O Fórum de Políticas Públicas, realizado esta semana no ISCTE, acusou o governo de “aplicar políticas de direita”. Segundo as notícias, discutiu-se sobretudo a execução do “memorando”. É sem qualquer dúvida um ponto importante, mas não é o que me interessa aqui. O ponto relevante tem a ver com a cultura democrática de muitos dos participantes no Fórum, e o modo como avaliam a legitimidade da “direita” em Portugal.

Há uma frase notável de Pedro Adão e Silva: O memorando de entendimento permitiu ao governo “implementar políticas que de outra forma não teria sido capaz porque encontraria pontos de veto políticos, sociais e institucionais.” As políticas implementadas foram, obviamente, políticas de “direita”. Ou seja, o que Pedro Adão e Silva está a dizer é o seguinte: o sistema democrático português estava organizado, até à vinda da “troika” para impedir políticas de direita. A Constituição, “o Tribunal Constitucional, os parceiros sociais, os partidos políticos, a Presidência da República” foram desenhados para impedir as políticas de direita implementadas por este governo. Em Portugal, até 2011, podia-se a governar mais à esquerda, menos à esquerda, mas sempre à esquerda. Este raciocínio extraordinário permite várias leituras.

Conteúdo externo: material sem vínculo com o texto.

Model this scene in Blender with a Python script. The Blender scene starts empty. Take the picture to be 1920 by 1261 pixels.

A primeira é óbvia. O Fórum está certo. Desde 1974 até este Governo, Portugal nunca teve um governo de direita. Qual foi o resultado? Três falências do Estado e três intervenções externas. As duas primeiras do FMI e a terceira da “troika”. Quando se governa mais ou menos à esquerda, o país necessita de ajudas financeiras externas. Quando, por fim, se governa à direita, a intervenção externa acaba. Eu que sou de direita confesso que sou mais moderado que os participantes no Fórum. Estou disposto a aceitar que os partidos de centro-direita em Portugal também tiveram algumas culpas nas políticas que levaram à falência de 2011. Mas os elementos do Fórum dizem que não. A responsabilidade foi inteiramente dos governos mais ou menos à esquerda e do sistema que impediu sempre executivos de direita como o actual. Estou disposto a concordar com o Fórum.

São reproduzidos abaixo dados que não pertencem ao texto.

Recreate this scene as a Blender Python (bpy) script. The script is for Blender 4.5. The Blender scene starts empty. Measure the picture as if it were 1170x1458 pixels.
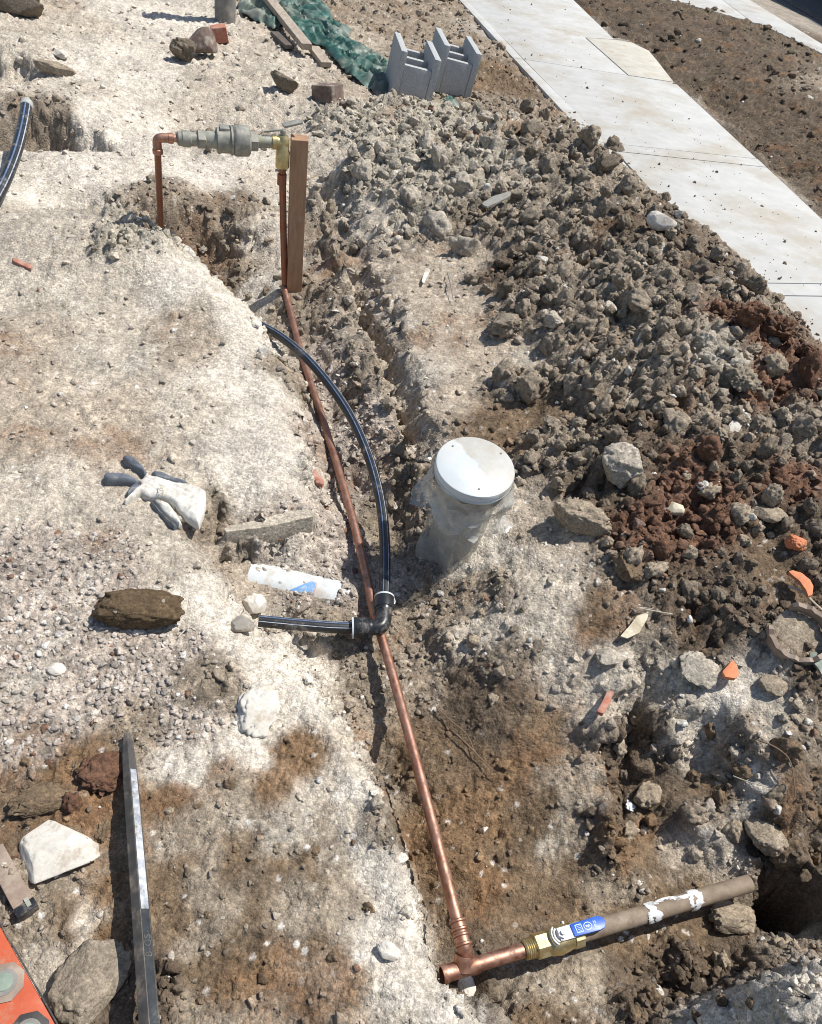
import bpy, bmesh, math, random
import numpy as np
from mathutils import Vector, Matrix

# ------------------------------------------------------------------ camera, sky, sun, exposure
S = bpy.context.scene
F, CH = 1170.0, 1.25
PITCH, ROLL = math.radians(42), math.radians(10.5)
fw = np.array([0, math.cos(PITCH), -math.sin(PITCH)])
r0 = np.array([1.0, 0, 0]); u0 = np.cross(r0, fw)
RX = math.cos(ROLL)*r0 + math.sin(ROLL)*u0
UX = -math.sin(ROLL)*r0 + math.cos(ROLL)*u0
cd = bpy.data.cameras.new('camera'); cam = bpy.data.objects.new('camera', cd)
S.collection.objects.link(cam); S.camera = cam
cd.sensor_fit = 'VERTICAL'; cd.sensor_height = 24; cd.lens = 24*F/1458
cd.clip_start = 0.02; cd.clip_end = 400
cam.matrix_world = Matrix(((RX[0], UX[0], -fw[0], 0), (RX[1], UX[1], -fw[1], 0), (RX[2], UX[2], -fw[2], CH), (0, 0, 0, 1)))

SUN_AZ = math.atan2(0.93, 0.40)      # from +Y towards +X
SUN_EL = math.radians(60)
W = bpy.data.worlds.new('World'); S.world = W; W.use_nodes = True
nt = W.node_tree
sky = nt.nodes.new('ShaderNodeTexSky'); sky.sky_type = 'NISHITA'; sky.sun_disc = False
sky.sun_elevation = SUN_EL; sky.sun_rotation = SUN_AZ
bg = nt.nodes['Background']; nt.links.new(sky.outputs[0], bg.inputs[0]); bg.inputs[1].default_value = 0.11
sl = bpy.data.lights.new('sun', 'SUN'); so = bpy.data.objects.new('sun', sl); S.collection.objects.link(so)
sl.energy = 4.8; sl.angle = math.radians(0.5); sl.color = (1.0, 0.965, 0.91)
sd = Vector((math.sin(SUN_AZ)*math.cos(SUN_EL), math.cos(SUN_AZ)*math.cos(SUN_EL), math.sin(SUN_EL)))
so.rotation_euler = (-sd).to_track_quat('-Z', 'Y').to_euler()
S.view_settings.view_transform = 'Standard'; S.view_settings.look = 'None'
S.view_settings.gamma = 1; S.view_settings.use_curve_mapping = False
S.view_settings.exposure = 0.2
S.render.engine = 'CYCLES'
S.cycles.max_bounces = 6; S.cycles.pixel_filter_type = 'BLACKMAN_HARRIS'; S.cycles.filter_width = 1.0

RNG = np.random.RandomState(7)
random.seed(7)

# ------------------------------------------------------------------ helpers: unprojection, noise
def P(x, y, z=0.0):
    d = (x-585)*RX - (y-729)*UX + F*fw
    t = (CH-z)/(-d[2]); return np.array([d[0]*t, d[1]*t, z])
def PV(x, y, z=0.0): return Vector(P(x, y, z))
def proj(p):
    p = np.asarray(p, float); v = p-np.array([0, 0, CH]); dz = v@fw
    return 585+F*(v@RX)/dz, 729-F*(v@UX)/dz, dz
def ppm(p): return F/proj(p)[2]                     # photo pixels per metre there
def lift(xy, py):                                   # height above xy seen at photo row py
    a, b = -0.5, 1.1
    for _ in range(40):
        m = (a+b)/2
        if proj((xy[0], xy[1], m))[1] > py: a = m
        else: b = m
    return a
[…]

A segunda leitura aponta para a dificuldade que os elementos do Fórum têm em lidar com o pluralismo político. Eles não aceitam que em Portugal possa haver um governo de direita com políticas de direita. Em Portugal, só pode haver dois tipos de governos: os de esquerda e os supostamente de direita, mas com políticas de esquerda. Aliás, segundo o Fórum a esquerda tem inteira legitimidade para definir o que é aceitável por parte de um governo de direita. Freitas do Amaral aparentemente proferiu uma frase extraordinária: “esta não é a direita de 1975.” Não é de certeza, e ainda bem. Não é uma direita educada no Portugal do Estado Novo – e nas escolas de excelência do regime. Nem é uma direita que deixa a esquerda definir como se pode ser de direita.

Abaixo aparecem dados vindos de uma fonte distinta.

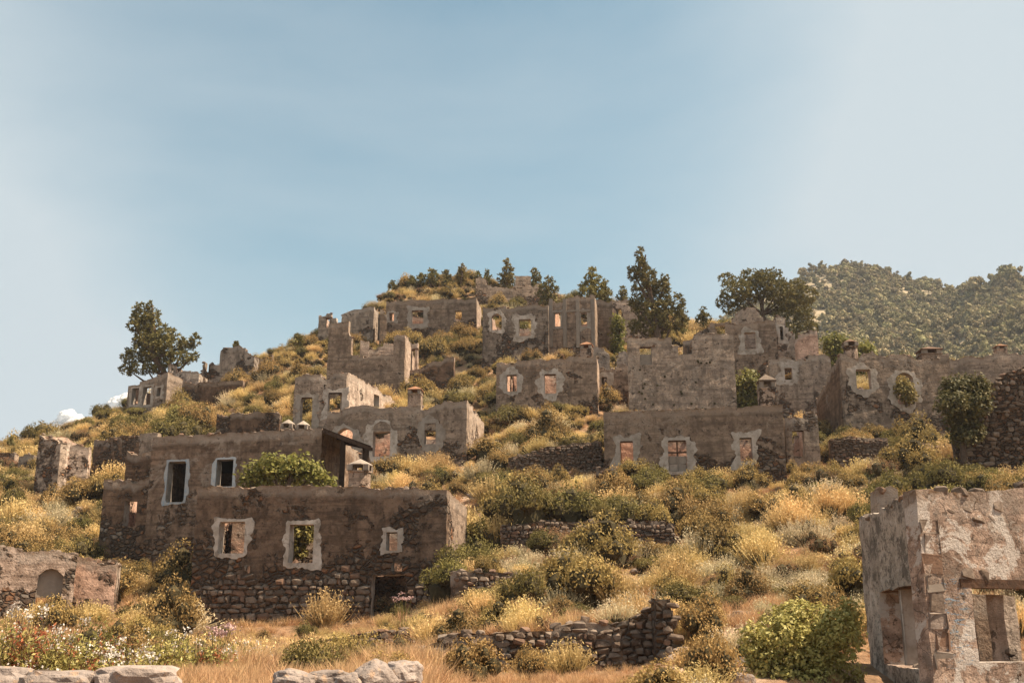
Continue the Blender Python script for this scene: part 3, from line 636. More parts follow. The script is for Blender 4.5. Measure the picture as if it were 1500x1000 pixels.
u, z = h20.cv(1126, 597); chimney(h20.root, u, .6, z - .1, .8, 1.95, 1, 'stone_l')
house('house_wing', 'low pink walled wing with a brick pillar at the right of the broad house', 'ruin', 'the pink walled wing', 1149, 1197, 606, 604, 698, -3, 3., [(1160, 1180, 630, 668, 'l')], prof=[(1149, 612), (1176, 612), (1178, 604), (1197, 602)], mat='grey', inner='pink', Yc=56, cell=.28, sides='RB', rub=(-.1, .6))
h21 = house('ruined_house', 'grey house beneath the round pine with a small gable behind it', 'ruined house', 'the gabled grey house', 1040, 1136, 476, 466, 550, -8, 5.5,
    [(1047, 1063, 476, 493, ''), (1090, 1108, 487, 511, 'w')], mat='grey', Yc=80, cell=.32, sw=.28, rub=(-.4, 1.05), sidemat='light')
house('gable_wall', 'pointed pale gable fragment under the round pine', 'wall', 'the pale gable', 1072, 1118, 462, 462, 480, -6, 1., [], prof=[(1072, 467), (1085, 453), (1095, 449), (1107, 453), (1118, 463)], mat='light', Yc=86, sides='', rub=(-.2, .3), foot=False)
house('ruined_pier', 'stacked grey pier with small openings at the right of the gabled house', 'ruin', 'the stacked grey pier', 1136.5, 1163, 463, 470, 530, -6, 3., [(1142, 1148, 478, 498, 's')], prof=[(1136, 462), (1150, 464), (1152, 484), (1163, 490)], mat='light', Yc=82, rub=(0, .5), sides='LR')
house('ruined_house', 'small reddish plastered ruin with slanting top right of the stacked pier', 'ruined house', 'the small reddish ruin', 1164, 1197, 492, 484, 532, -10, 3., [], prof=[(1164, 494), (1180, 486), (1190, 480), (1197, 483)], mat='pink', Yc=78, rub=(-.1, .4), sides='R', sidemat='white')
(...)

No fundo o Fórum acha que Portugal deve ter partidos de extrema-esquerda (mais aceitáveis que os de direita), partidos de esquerda e partidos de centro-esquerda. De direita, nunca. Dito de outro modo, 15 anos depois do inicio do século XXI, Portugal seria um caso único na União Europeia. O único país onde os partidos de direita não seriam legítimos. Como o Fórum sabe muito bem, a direita que está no poder em Portugal não é diferente das direitas espanhola, francesa, alemã, holandesa, sueca, britânica, irlandesa, polaca e por aí fora. O Fórum gostaria de um país com um consenso ideológico que condicionasse todos os governos a seguir mais ou menos políticas socialistas. Está na altura de entenderem que esse mundo chegou ao fim. E só por isso – o que não é pouco – a contribuição deste governo para o pluralismo político da democracia portuguesa será histórico.

Há uma última leitura. Os participantes do Fórum ainda não perceberam que em Portugal já não basta acusar alguém, ou um partido, ou um governo por ser de “direita.” Não só a direita deixou de assustar, como a esquerda deixou de tranquilizar. A competição está mais aberta e mais difícil. Já não basta exibir a boa consciência da esquerda e acusar o “egoísmo” da direita para ganhar eleições. Será necessário conquistar a confiança dos portugueses e convencê-los que um governo de esquerda será melhor para a economia do que um governo de direita. Daqui até Outubro, os participantes do Fórum vão perceber bem o que isto significa.